Oleh: Muhammad Aswar
POS-KUPANG.COM - Tak ada yang istimewa dari rumah Mama Soini: dindingnya separuh papan, separuh batu; atap sengnya sudah ditekan batu besar di sudut-sudutnya karena angin timur kadang dating tanpa peringatan.
Tapi di dalam rumah itu, ada satu suara yang tak pernah benar-benar hilang: suara benang disisir di alat tenun, pelan-pelan, seperti suara orang yang sedang berpikir.
Mama Soini tak pernah belajar membaca. Tapi ia bisa menebak musim hanya dari retak di tanah atau arah bayangan pohon asam di halaman.

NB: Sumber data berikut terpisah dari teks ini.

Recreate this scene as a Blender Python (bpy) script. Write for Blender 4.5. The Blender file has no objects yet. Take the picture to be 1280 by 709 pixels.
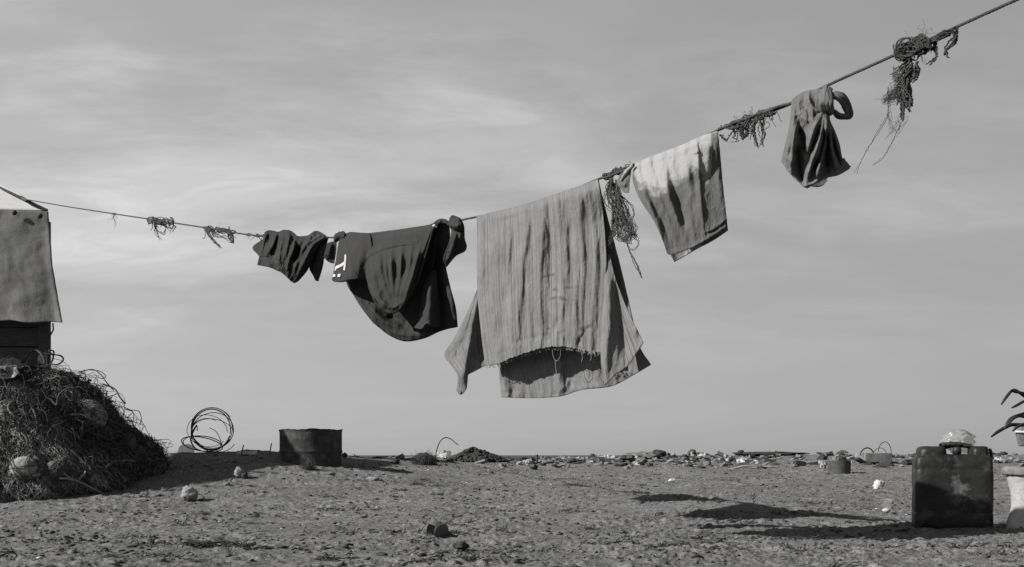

Dan dari semua hal yang ia warisi dari ibunya—termasuk kebiasaan menjerang air dua kali sehari meski tak haus—menenun adalah satu-satunya yang ia jaga seperti menjaga rahasia.
Sejak pagi buta, saat suara ayam belum sempat bertengkar dengan bunyi motor tetangga yang baru dapat proyek dari kelurahan, Mama Soini sudah duduk di belakang rumah.

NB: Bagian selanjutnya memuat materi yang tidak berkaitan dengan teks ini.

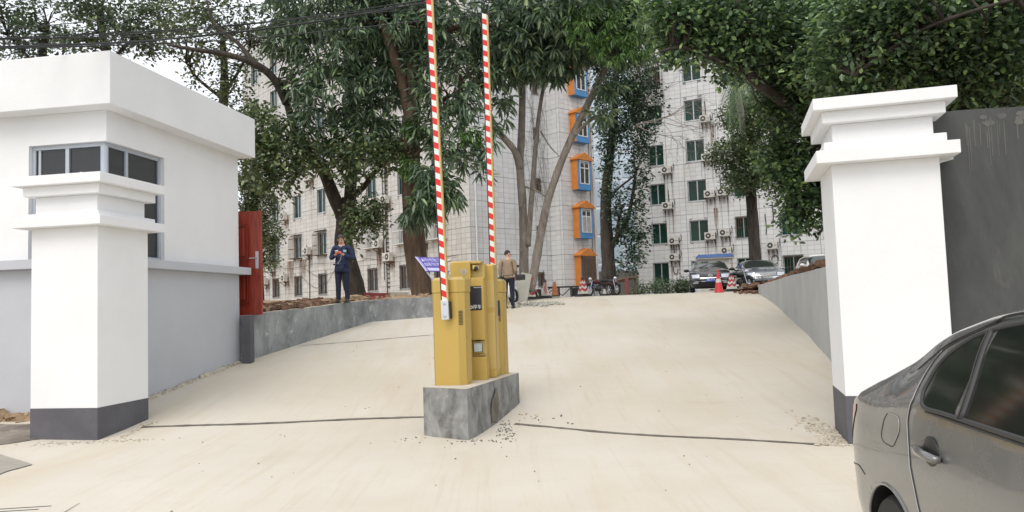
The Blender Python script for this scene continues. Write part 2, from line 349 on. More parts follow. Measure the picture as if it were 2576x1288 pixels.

Di situlah alat tenun kayunya disandarkan di tembok, dan ia mulai menarik benang demi benang.
Kadang ia tak menenun pola, hanya garis-garis samar seperti sisa mimpi yang tak jadi pagi.

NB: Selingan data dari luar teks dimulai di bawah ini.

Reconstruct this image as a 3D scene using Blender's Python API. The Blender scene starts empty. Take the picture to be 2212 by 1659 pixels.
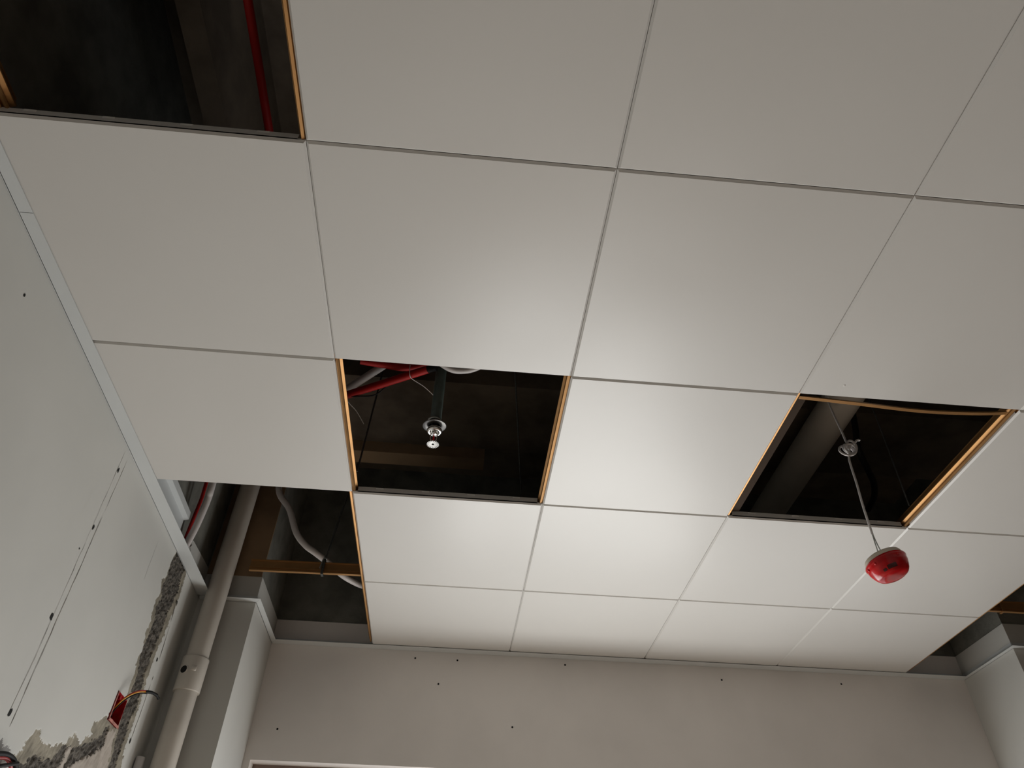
import bpy, math, random
import numpy as np
from mathutils import Matrix, Vector

random.seed(7)
S = bpy.context.scene
COL = S.collection
H = 2.80            # height of the suspended ceiling above the floor; z in the builders below is relative to it

# ------------------------------------------------------------------ camera, world, light, exposure
cam_d = bpy.data.cameras.new('camera')
cam = bpy.data.objects.new('camera', cam_d)
COL.objects.link(cam)
cam_d.sensor_width = 36.0
cam_d.lens = 1561.56 * 36.0 / 2212.0
cam_d.clip_start = 0.02
r0 = Vector((0.9957691644838516, -0.09007082740444998, 0.018193875722615264))
r1 = Vector((0.07388186264494614, 0.667045629753511, -0.7413444531382529))
r2 = Vector((0.054637362996812905, 0.7395521441233334, 0.6708780699108703))
m = Matrix((r0, -r1, -r2)).transposed().to_4x4()
m.translation = Vector((0.34971302, -0.74337752, H - 1.25640493))
cam.matrix_world = m
S.camera = cam

w = bpy.data.worlds.new('sky')
S.world = w
w.use_nodes = True
bg = w.node_tree.nodes['Background']
bg.inputs['Color'].default_value = (0.95, 0.97, 1.0, 1)
bg.inputs['Strength'].default_value = 1.0

ld = bpy.data.lights.new('window_daylight', 'AREA')
ld.shape = 'RECTANGLE'
ld.size, ld.size_y = 1.45, 1.85
ld.energy = 58.0
ld.color = (0.985, 0.985, 0.955)
lo = bpy.data.objects.new('window_daylight', ld)
lo.location = (1.0, 2.62, H - 1.72)
lo.rotation_euler = (math.radians(-90), 0, 0)   # shines into the room, towards -y
COL.objects.link(lo)

S.view_settings.view_transform = 'Standard'
S.view_settings.look = 'None'
S.view_settings.gamma = 1.0
S.view_settings.use_curve_mapping = False
S.view_settings.exposure = -0.02

# ------------------------------------------------------------------ materials
def mat(name, col, rough=0.6, metal=0.0, spec=0.5, var=0.0, vscale=6.0, bump=0.0, bscale=60.0, col2=None, coat=0.0, detail=4.0):
    mt = bpy.data.materials.new(name)
    mt.use_nodes = True
    nt = mt.node_tree
    b = nt.nodes['Principled BSDF']
    b.inputs['Roughness'].default_value = rough
    b.inputs['Metallic'].default_value = metal
    b.inputs['Specular IOR Level'].default_value = spec
    b.inputs['Coat Weight'].default_value = coat
    tc = nt.nodes.new('ShaderNodeTexCoord')
    n = nt.nodes.new('ShaderNodeTexNoise')
    n.inputs['Scale'].default_value = vscale
    n.inputs['Detail'].default_value = detail
    nt.links.new(tc.outputs['Object'], n.inputs['Vector'])
    r = nt.nodes.new('ShaderNodeValToRGB')
    c2 = col2 if col2 else tuple(c * (1 - var) for c in col)
    r.color_ramp.elements[0].position = 0.35
    r.color_ramp.elements[1].position = 0.62
    r.color_ramp.elements[0].color = (*c2, 1)
    r.color_ramp.elements[1].color = (*col, 1)
    nt.links.new(n.outputs['Fac'], r.inputs['Fac'])
    nt.links.new(r.outputs['Color'], b.inputs['Base Color'])
    if bump > 0:
        n2 = nt.nodes.new('ShaderNodeTexNoise')
        n2.inputs['Scale'].default_value = bscale
        n2.inputs['Detail'].default_value = 5
        nt.links.new(tc.outputs['Object'], n2.inputs['Vector'])
        bp = nt.nodes.new('ShaderNodeBump')
        bp.inputs['Strength'].default_value = bump
        bp.inputs['Distance'].default_value = 0.004
        nt.links.new(n2.outputs['Fac'], bp.inputs['Height'])
        nt.links.new(bp.outputs['Normal'], b.inputs['Normal'])
    return mt

M = {}
M['tile'] = mat('tile_white_coating', (0.66, 0.65, 0.625), rough=0.36, spec=0.6, var=0.015, vscale=2.0)
M['trim'] = mat('trim_white_coating', (0.65, 0.68, 0.685), rough=0.5, var=0.03)
M['wall'] = mat('painted_wall', (0.60, 0.60, 0.57), rough=0.75, var=0.05, vscale=3.0, bump=0.06, bscale=25)
M['wall_warm'] = mat('painted_wall_back', (0.84, 0.80, 0.765), rough=0.8, var=0.06, vscale=4.0, bump=0.05, bscale=30)
M['skim'] = mat('skim_coat', (0.33, 0.30, 0.235), rough=0.85, col2=(0.20, 0.18, 0.14), vscale=22, bump=0.5, bscale=90)
M['plaster'] = mat('rubbed_plaster', (0.44, 0.39, 0.34), rough=0.8, col2=(0.29, 0.255, 0.215), vscale=16, bump=0.4, bscale=70)
M['mortar'] = mat('rough_mortar', (0.150, 0.135, 0.115), rough=0.95, col2=(0.045, 0.040, 0.034), vscale=85, bump=0.9, bscale=200)
M['putty'] = mat('grey_putty', (0.30, 0.29, 0.28), rough=0.9, var=0.2, vscale=30, bump=0.3)
M['concrete'] = mat('brown_concrete', (0.17, 0.135, 0.10), rough=0.9, col2=(0.10, 0.078, 0.058), vscale=7, bump=0.5, bscale=40)
M['concrete_grey'] = mat('grey_concrete', (0.20, 0.20, 0.175), rough=0.92, col2=(0.125, 0.125, 0.11), vscale=9, bump=0.5, bscale=60)
M['board'] = mat('formwork_board', (0.30, 0.20, 0.115), rough=0.85, col2=(0.20, 0.13, 0.075), vscale=5, bump=0.3)
M['gold'] = mat('copper_coated_steel', (0.44, 0.24, 0.095), rough=0.48, metal=0.8, var=0.15, vscale=12)
M['rod'] = mat('dark_threaded_rod', (0.10, 0.105, 0.10), rough=0.5, metal=0.6, var=0.3, vscale=200)
M['runner_shade'] = mat('painted_runner_shade', (0.055, 0.038, 0.027), rough=0.8, spec=0.1, var=0.1)  # dark brown stands in for the shade on the runner's side
M['zinc'] = mat('galvanised_steel', (0.42, 0.44, 0.42), rough=0.4, metal=0.9, var=0.2, vscale=60)
M['pvc'] = mat('ivory_pvc', (0.66, 0.62, 0.56), rough=0.42, var=0.10, vscale=5)
M['conduit'] = mat('white_pvc_conduit', (0.66, 0.63, 0.62), rough=0.45, var=0.05, vscale=9)
M['red'] = mat('red_pvc_conduit', (0.44, 0.012, 0.010), rough=0.5, spec=0.3, var=0.2, vscale=9)
M['boxred'] = mat('red_box_plastic', (0.45, 0.012, 0.02), rough=0.35, var=0.5, vscale=45)
M['boxrim'] = mat('pink_scuffed_rim', (0.62, 0.26, 0.22), rough=0.6, var=0.4, vscale=70)
M['black'] = mat('black_rubber', (0.010, 0.010, 0.011), rough=0.6, spec=0.2, var=0.1)
M['hole'] = mat('dark_void', (0.010, 0.010, 0.010), rough=0.95, var=0.1)
M['crack'] = mat('crack_dirt', (0.10, 0.09, 0.075), rough=0.95, col2=(0.42, 0.40, 0.36), vscale=18)
M['yellow'] = mat('yellow_insulation', (0.75, 0.36, 0.02), rough=0.4, var=0.1)
M['wire_red'] = mat('red_insulation', (0.36, 0.015, 0.015), rough=0.4, var=0.1)
M['blue'] = mat('blue_insulation', (0.02, 0.05, 0.16), rough=0.4, var=0.1)
M['greenpipe'] = mat('dark_green_painted_pipe', (0.055, 0.075, 0.066), rough=0.40, spec=0.47, var=0.3, vscale=30)
M['chrome'] = mat('chrome', (0.78, 0.77, 0.75), rough=0.16, metal=1.0, var=0.05)
M['esc'] = mat('dull_steel_plate', (0.14, 0.135, 0.13), rough=0.35, metal=0.9, var=0.3, vscale=60)
M['deflector'] = mat('bright_plate', (0.85, 0.85, 0.84), rough=0.4, metal=0.3, var=0.05)
M['bulb'] = mat('red_glass_bulb', (0.75, 0.01, 0.02), rough=0.08, coat=1.0, var=0.1)
M['dome'] = mat('red_translucent_dome', (0.60, 0.004, 0.008), rough=0.16, spec=0.35, coat=0.1, var=0.5, vscale=22)
M['ivory'] = mat('ivory_plastic', (0.56, 0.50, 0.41), rough=0.5, var=0.05)
M['chip'] = mat('dark_component', (0.06, 0.006, 0.008), rough=0.25, var=0.2)
M['floor'] = mat('bare_screed_floor', (0.60, 0.475, 0.37), rough=0.6, var=0.2, vscale=3, bump=0.2)
M['screed_wall'] = mat('unpainted_render', (0.30, 0.25, 0.21), rough=0.9, var=0.2, vscale=3)
M['frame'] = mat('brown_window_frame', (0.24, 0.17, 0.14), rough=0.5, var=0.1)
gl = bpy.data.materials.new('window_glass'); gl.use_nodes = True
nt = gl.node_tree
nt.nodes.clear()
o_ = nt.nodes.new('ShaderNodeOutputMaterial'); mx = nt.nodes.new('ShaderNodeMixShader')
tr = nt.nodes.new('ShaderNodeBsdfTransparent'); gs = nt.nodes.new('ShaderNodeBsdfGlossy')
gs.inputs['Roughness'].default_value = 0.02
tr.inputs['Color'].default_value = (0.97, 0.97, 0.97, 1)
mx.inputs['Fac'].default_value = 0.06
nt.links.new(tr.outputs[0], mx.inputs[1]); nt.links.new(gs.outputs[0], mx.inputs[2]); nt.links.new(mx.outputs[0], o_.inputs[0])
M['glass'] = gl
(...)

Orang-orang kota yang datang membeli tenun darinya selalu memuji motifnya sebagai “eksotis.”
Tapi bagi Mama Soini, motif-motif itu bukan untuk dipuji. Itu cerita. Cerita tentang anak lelaki yang dulu pernah berangkat ke Malaysia dan tak pernah pulang.
Tentang suara ibu yang ia hafal waktu kecil: “Kalau benangmu kusut, tarik pelan-pelan. Jangan dipaksa.”
Tentang sumur tua yang airnya tinggal sisa dan tak cukup untuk cuci kaki.
Dulu, ia tak menenun untuk dijual. Tenun adalah pakaian pesta, bekal nikah, dan juga kafan.
Tapi sekarang, ia menenun agar dapur tak diam. Ia menenun agar ia bisa beli pulsa untuk anak perempuannya yang kerja di minimarket.
Ia menenun agar suaminya tak perlu ke pasar hanya untuk membeli garam dengan utang.